Je ne parle pas du classicisme, période de la littérature qui se situe entre 1660 et 1680 et même, d’après certains critiques, jusqu’à la fin du XVIIe siècle.
Non, je prends le mot dans un sens plus large.
Le mot vient du latin classicus et signifie « citoyen de première classe » . Appliqué aux textes littéraires, le mot veut dire « de premier ordre ». Au XVIIe siècle le mot s’applique aux auteurs latins que l’on enseignait dans les classes. Le mot ne désigne pas déjà Molière, Racine, Boileau, La Fontaine. Mais il finira par les désigner, car ces écrivains, en effet, se réclament de l’héritage et de la pensée des écrivains antiques grecs et latins.
J’entends le mot « classique » dans une acception (définition) beaucoup plus globale : par conséquent, un « classique » peut être un écrivain du XXe siècle. Proust, par exemple, est indubitablement devenu un classique. Julien Gracq, récemment décédé, est en voie de le devenir. Un prix Nobel, tel que J.M.G. Le Clézio, est sans doute un futur « classique ».
Je cherche à comprendre ce que recouvre l’expression « (re)lire ses classiques ».
Qu’est-ce donc qu’un classique ?
C’est probablement un livre devenu indispensable à l’humanité, un livre qui lui sert de référence, de modèle ou d’exemple.
Le « classique » nous révèle quelque chose à nous-mêmes que nous croyions savoir, mais que nous n’avions jamais formulé ainsi. Le « classique » l’a dit avant nous et de façon irremplaçable. L’ayant lu, on ne peut l’oublier. Et même s’il arrive que la mémoire fasse défaut, il en demeure l’essentiel, une trace qui ne s’efface pas.
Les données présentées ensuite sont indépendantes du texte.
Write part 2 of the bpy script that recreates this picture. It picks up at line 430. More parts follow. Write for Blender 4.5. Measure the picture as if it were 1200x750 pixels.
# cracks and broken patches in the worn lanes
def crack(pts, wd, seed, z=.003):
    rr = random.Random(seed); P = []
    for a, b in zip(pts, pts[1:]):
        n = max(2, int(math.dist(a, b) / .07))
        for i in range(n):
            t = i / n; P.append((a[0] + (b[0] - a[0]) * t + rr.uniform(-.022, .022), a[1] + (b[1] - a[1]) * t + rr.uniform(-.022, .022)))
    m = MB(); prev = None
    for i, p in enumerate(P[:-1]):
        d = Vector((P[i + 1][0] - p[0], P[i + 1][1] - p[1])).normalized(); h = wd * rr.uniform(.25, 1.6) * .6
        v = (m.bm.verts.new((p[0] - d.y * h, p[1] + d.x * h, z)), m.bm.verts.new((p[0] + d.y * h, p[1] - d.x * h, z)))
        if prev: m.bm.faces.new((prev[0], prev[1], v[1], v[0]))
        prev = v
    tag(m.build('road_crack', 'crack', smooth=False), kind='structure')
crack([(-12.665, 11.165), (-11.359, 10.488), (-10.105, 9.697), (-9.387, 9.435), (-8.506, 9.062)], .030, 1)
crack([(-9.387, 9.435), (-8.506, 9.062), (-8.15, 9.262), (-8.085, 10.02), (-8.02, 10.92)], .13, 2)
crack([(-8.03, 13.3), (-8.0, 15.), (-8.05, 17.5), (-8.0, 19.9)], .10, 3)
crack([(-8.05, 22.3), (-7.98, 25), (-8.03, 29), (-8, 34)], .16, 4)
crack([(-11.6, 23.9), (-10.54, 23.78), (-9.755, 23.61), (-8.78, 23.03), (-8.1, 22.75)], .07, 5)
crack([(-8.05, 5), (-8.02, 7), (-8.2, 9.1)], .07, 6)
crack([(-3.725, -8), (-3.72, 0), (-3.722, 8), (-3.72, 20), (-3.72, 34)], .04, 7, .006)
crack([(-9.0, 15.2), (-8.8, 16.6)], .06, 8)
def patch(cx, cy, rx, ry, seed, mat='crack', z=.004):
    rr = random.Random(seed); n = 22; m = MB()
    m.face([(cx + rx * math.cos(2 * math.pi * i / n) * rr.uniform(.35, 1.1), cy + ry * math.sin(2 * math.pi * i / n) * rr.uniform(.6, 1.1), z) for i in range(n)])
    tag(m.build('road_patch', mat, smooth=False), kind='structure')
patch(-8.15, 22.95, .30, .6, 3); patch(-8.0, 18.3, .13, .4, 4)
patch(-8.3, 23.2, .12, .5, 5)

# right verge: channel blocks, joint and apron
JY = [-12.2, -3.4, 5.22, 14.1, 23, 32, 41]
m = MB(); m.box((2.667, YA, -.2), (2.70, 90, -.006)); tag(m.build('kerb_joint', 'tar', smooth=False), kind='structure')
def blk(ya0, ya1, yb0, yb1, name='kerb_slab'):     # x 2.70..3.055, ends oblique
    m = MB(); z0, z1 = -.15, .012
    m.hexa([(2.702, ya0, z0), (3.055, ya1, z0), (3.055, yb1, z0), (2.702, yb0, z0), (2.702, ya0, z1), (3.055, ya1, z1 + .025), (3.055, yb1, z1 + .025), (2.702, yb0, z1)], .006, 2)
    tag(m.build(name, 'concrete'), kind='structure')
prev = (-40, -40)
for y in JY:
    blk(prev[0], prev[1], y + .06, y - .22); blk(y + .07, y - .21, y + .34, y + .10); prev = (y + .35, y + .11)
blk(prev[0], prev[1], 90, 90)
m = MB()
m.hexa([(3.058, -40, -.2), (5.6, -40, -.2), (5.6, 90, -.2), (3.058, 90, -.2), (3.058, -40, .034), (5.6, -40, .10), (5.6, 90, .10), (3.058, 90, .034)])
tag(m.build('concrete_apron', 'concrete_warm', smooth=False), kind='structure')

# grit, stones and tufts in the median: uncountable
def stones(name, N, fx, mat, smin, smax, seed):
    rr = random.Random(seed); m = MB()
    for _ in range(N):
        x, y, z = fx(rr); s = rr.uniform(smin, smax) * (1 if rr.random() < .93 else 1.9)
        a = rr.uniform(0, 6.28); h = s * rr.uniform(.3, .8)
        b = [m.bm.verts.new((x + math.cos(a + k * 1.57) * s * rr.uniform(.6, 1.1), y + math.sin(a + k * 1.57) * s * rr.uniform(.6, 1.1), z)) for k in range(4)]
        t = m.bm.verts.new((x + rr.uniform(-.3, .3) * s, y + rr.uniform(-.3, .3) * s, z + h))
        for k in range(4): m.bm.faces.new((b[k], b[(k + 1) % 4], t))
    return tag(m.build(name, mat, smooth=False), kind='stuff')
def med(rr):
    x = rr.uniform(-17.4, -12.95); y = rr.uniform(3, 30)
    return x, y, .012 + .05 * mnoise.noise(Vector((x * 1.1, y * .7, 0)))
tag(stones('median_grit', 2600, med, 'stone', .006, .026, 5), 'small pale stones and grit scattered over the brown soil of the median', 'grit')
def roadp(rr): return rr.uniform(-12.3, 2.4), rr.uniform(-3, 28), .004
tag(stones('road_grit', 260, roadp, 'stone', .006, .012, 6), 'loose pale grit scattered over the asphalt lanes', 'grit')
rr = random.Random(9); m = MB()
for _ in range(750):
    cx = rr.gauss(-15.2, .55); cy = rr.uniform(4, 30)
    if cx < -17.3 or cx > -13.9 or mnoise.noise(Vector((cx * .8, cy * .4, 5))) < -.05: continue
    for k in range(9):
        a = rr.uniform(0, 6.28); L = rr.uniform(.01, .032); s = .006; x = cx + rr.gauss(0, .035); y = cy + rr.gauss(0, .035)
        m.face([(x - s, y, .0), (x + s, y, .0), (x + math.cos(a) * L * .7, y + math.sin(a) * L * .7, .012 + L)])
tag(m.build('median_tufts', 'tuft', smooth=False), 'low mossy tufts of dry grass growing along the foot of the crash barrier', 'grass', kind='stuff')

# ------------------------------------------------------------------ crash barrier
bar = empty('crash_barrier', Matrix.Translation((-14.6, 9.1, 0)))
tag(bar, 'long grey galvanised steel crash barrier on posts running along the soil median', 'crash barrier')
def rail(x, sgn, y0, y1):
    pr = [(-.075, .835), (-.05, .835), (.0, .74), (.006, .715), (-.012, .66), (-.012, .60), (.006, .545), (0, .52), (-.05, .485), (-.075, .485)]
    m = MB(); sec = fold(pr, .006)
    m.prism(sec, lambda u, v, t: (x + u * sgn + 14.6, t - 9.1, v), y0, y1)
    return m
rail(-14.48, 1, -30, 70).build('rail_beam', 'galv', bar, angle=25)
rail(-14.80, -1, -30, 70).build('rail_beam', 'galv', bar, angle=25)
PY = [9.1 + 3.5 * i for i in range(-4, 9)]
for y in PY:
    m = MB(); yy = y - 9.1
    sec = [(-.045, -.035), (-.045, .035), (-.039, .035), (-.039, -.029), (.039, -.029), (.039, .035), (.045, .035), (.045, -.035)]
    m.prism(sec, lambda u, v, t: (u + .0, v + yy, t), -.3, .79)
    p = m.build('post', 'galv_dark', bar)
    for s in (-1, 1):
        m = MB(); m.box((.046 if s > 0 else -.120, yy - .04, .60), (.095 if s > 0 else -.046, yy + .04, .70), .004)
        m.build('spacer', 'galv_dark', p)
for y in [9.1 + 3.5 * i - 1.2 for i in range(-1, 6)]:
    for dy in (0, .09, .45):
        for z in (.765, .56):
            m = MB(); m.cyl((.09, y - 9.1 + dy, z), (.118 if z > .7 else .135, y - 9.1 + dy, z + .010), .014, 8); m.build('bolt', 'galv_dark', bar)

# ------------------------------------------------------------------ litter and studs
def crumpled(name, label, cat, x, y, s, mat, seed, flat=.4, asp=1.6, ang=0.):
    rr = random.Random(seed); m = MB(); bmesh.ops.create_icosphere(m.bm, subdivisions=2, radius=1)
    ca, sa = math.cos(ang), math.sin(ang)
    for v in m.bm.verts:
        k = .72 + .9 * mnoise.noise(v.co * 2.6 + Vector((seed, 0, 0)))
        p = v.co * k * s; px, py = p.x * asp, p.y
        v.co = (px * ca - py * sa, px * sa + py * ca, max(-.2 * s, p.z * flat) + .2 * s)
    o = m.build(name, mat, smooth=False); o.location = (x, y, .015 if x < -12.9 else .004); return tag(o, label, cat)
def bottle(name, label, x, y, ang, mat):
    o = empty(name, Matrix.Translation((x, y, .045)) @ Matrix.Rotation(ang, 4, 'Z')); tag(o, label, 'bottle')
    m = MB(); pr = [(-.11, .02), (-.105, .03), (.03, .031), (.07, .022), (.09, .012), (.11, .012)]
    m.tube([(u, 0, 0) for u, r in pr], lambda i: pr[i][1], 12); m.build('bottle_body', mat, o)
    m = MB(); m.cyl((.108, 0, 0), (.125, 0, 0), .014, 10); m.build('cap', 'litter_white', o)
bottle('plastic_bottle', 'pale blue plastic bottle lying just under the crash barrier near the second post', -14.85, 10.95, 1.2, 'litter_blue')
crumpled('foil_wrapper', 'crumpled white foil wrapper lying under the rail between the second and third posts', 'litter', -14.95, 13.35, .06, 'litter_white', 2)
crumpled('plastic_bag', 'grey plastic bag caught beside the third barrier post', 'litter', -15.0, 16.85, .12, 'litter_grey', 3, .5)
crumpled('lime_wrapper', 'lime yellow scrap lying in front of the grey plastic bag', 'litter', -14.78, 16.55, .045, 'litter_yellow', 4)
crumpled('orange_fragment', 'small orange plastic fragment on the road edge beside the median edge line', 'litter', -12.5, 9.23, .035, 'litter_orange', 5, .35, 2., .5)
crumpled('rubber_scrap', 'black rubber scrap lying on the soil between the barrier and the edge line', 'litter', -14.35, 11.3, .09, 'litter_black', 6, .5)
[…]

C’est un livre qui va exercer une forte influence sur l’humanité : des générations d’hommes vont le lire et le relire et chacun va y voir quelque chose de nouveau, d’inattendu et de différent. L’œuvre va résister à l’usure du temps et plus qu’à l’usure du temps, à l’usure des interprétations.
« (Re)lire ses classiques », c’est forcément relire des œuvres nourries d’autres œuvres et qui vont nourrir d’autres œuvres à leur tour. L’Odyssée d’Homère a inspiré Ulysse de Joyce. Ulysse est devenu un classique.
Le « classique » se lit au lycée par devoir et se relit par amour. Le lycée a pour rôle de faire connaître un certain nombre de ces livres qui deviendront plus tard, pour chacun(e) d’entre vous, « ses » classiques. Le « classique » est le livre que l’on ne choisit pas de lire, mais que l’on choisit de relire. On le relit pour se mesurer avec lui, pour le mettre à l’épreuve de son jugement critique. Il nous aide, longtemps après qu’on l’a découvert pour la première fois, à nous (re)définir nous-mêmes. « Et maintenant, se dit-on, qui suis-je par rapport à ce livre ? »
Qui décide qu’un auteur va devenir un « classique » ? La rumeur du monde désigne les « classiques ». Ce sont les lecteurs qui font les « classiques ».